Правда, успех, какой я получила благодаря фильму «Привет, Диддл-Диддл!», создал для меня новую проблему. Оказалось, что тот мир кино, знакомый мне по прежним годам, стремительно исчезал. Кинозвезде уже не давали сыграть трагическую роль в одном фильме, комическую — в другом, а потом еще и выступать в мюзикле. Теперь актеров использовали в однотипных ролях, и меня воспринимали как актрису низкого комедийного жанра — буффонады.
Пола Негри и Марта Скотт в фильме «Привет, Диддл-Диддл!», 1943
В сороковые годы это сделалось обычной практикой в Голливуде. Актеру стало достаточно один раз добиться успеха у зрителей, и после этого к нему начинали без конца обращаться с предложениями одинаковых ролей и не требовалось ничего иного, кроме как постоянно играть одно и то же.
Как бы то ни было, этот фильм помог выплатить последний взнос за начисленный мне налог. Это уже дало огромное облегчение. Что бы ни ждало меня в будущем, по крайней мере я могла встретить его свободной от долгов.
Глава 16
После фильма «Привет, Диддл-Диддл!» оставаться в Голливуде, как мне показалось, имело мало смысла.

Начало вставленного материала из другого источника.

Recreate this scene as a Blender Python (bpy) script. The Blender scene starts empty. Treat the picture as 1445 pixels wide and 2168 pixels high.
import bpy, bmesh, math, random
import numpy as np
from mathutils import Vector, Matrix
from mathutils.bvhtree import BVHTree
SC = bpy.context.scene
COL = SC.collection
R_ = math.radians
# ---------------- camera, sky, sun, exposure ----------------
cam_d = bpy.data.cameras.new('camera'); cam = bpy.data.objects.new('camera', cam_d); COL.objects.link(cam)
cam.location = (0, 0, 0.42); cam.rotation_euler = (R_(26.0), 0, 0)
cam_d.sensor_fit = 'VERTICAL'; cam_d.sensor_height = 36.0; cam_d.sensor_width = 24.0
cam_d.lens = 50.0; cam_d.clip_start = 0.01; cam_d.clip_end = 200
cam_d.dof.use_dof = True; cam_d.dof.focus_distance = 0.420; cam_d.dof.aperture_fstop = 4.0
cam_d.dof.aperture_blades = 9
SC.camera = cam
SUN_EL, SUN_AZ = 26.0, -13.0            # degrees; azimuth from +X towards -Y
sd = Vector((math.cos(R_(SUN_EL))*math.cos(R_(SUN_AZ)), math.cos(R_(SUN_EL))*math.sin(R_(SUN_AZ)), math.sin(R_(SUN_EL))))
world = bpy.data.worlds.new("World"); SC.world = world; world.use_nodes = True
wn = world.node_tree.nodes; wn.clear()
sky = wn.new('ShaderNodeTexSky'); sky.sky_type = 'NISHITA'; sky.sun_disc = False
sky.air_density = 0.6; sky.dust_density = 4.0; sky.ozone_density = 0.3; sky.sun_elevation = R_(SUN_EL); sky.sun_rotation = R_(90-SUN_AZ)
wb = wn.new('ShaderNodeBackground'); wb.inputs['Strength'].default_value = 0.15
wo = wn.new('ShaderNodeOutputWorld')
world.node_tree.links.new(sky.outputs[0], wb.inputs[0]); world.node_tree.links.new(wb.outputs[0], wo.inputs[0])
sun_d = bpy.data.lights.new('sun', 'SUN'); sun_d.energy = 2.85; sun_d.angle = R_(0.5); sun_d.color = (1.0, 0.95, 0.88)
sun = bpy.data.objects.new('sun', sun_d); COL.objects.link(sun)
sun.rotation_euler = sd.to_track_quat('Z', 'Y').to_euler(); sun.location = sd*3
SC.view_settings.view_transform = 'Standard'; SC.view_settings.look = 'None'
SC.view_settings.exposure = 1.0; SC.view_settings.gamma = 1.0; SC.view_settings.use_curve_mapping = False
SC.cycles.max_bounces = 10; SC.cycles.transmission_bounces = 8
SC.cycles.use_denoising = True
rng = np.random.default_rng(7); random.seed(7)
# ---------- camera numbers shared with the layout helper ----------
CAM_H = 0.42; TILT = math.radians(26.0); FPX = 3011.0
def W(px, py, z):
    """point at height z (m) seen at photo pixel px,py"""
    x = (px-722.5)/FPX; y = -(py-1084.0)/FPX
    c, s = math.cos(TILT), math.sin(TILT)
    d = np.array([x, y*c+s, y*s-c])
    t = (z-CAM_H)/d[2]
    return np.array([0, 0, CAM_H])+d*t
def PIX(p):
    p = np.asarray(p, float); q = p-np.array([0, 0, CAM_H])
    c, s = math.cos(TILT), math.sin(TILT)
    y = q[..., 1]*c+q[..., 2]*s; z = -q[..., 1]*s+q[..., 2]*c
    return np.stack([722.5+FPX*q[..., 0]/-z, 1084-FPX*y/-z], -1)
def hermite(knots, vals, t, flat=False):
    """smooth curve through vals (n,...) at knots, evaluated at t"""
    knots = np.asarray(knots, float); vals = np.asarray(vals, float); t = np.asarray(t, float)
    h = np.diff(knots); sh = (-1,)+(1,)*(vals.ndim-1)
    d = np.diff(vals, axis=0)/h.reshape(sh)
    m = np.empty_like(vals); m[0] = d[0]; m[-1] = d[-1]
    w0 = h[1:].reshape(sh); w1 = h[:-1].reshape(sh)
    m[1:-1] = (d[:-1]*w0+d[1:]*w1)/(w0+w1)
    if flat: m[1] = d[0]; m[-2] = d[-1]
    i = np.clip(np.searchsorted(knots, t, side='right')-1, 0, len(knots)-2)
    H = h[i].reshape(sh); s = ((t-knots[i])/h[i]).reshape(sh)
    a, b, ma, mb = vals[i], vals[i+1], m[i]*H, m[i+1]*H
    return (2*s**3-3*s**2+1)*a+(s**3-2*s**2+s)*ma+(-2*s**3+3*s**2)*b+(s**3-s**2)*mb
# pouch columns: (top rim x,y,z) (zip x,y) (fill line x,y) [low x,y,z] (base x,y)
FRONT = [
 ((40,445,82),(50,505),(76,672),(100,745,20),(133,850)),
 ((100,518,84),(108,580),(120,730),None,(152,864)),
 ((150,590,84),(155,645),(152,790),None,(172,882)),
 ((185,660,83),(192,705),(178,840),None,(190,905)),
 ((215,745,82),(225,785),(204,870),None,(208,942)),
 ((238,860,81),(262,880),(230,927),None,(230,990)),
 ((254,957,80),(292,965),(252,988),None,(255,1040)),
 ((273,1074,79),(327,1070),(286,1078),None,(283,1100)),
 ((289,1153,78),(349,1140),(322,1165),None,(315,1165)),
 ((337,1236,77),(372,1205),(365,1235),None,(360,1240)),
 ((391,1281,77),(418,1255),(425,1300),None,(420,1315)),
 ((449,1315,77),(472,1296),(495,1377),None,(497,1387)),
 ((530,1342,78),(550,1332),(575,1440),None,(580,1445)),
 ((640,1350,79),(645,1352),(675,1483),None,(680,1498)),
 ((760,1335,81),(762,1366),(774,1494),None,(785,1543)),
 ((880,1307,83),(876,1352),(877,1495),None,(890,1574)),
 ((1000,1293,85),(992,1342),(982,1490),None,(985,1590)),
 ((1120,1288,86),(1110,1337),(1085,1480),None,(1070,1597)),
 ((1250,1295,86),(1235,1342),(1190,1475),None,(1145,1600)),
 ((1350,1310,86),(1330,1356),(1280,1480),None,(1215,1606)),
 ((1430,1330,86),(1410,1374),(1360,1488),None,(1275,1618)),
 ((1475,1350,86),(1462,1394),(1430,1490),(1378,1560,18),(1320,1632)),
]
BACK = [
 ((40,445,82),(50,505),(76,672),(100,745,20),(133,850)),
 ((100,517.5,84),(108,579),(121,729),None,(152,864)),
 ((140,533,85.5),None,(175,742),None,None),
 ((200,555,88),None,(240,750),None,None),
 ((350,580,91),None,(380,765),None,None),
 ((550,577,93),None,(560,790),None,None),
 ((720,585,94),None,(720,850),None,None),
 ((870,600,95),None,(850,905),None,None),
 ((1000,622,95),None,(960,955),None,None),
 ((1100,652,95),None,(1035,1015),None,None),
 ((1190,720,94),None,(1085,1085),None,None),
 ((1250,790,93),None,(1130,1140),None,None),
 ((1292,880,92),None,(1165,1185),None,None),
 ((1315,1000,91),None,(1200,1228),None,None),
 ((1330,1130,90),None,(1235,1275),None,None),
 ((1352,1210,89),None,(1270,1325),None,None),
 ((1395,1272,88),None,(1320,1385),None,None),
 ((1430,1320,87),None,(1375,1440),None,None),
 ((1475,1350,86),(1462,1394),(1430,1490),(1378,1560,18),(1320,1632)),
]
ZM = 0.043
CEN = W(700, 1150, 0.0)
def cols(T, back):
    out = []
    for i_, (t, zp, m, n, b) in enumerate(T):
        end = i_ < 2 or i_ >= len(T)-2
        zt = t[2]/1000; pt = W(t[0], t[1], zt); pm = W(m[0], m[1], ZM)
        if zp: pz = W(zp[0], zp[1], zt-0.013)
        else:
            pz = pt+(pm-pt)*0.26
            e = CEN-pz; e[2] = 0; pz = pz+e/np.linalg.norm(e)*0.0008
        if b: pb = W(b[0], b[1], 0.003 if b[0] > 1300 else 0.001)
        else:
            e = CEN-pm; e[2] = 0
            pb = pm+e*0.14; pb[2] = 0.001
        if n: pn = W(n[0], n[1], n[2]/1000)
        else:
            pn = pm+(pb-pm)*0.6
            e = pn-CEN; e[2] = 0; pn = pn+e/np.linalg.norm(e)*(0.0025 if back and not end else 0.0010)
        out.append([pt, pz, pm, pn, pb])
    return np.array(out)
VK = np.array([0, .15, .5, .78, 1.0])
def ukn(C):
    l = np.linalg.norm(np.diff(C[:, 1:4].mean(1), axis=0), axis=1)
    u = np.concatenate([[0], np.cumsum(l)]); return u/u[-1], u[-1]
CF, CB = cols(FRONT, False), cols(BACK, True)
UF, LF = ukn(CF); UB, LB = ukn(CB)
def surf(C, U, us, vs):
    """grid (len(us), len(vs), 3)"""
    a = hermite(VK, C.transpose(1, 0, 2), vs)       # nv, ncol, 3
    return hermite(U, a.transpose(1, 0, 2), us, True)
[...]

Если бы предлагавшиеся мне сюжеты имели хоть какие-то перспективы, я, возможно, согласилась бы сниматься в какой-нибудь бульварной комедии, но ни один из сценариев не был достоин моего внимания.
Я была уверена, что снятые по ним фильмы будут неудачными, и время показало мою правоту.
Я чувствовала, что в моей жизни уже миновал такой этап, когда было важно работать ради самой работы — лишь бы чем-то заниматься. В моем случае актерство держалось на энтузиазме молодости. В самом начале я снималась с таким восторгом, с каким дети играют в игры. Однако этот запал исчез уже на ранней стадии моей работы, а когда я стала старше, мне все труднее было вытаскивать из души то, что требуется для создания хорошей роли. Несколько раз даже казалось, что это не удастся осуществить, и тогда возникало чудовищное ощущение ужаса, от которого я, как мне думалось в тот момент, вообще не смогу избавиться. Тут я желала одного — бросить все и начать жизнь сначала, в каком-то другом амплуа, лишь бы не быть актрисой. В то же время единственное, что я умела — это работать актрисой, и была бы последним человеком на свете, кто стал бы отрицать существование чуда, когда создаешь образ и испытываешь от этого огромное счастье. Более того, ты испытываешь полное удовлетворение своим достижением, так как в тот момент полностью погружаешься в особый, исполненный фантазии и волшебства кинематографический мир. Но подобную радость дает лишь работа над крупной, большой, важной ролью, и если мне позволяло финансовое положение, я решительно отвергала все несущественное и неинтересное.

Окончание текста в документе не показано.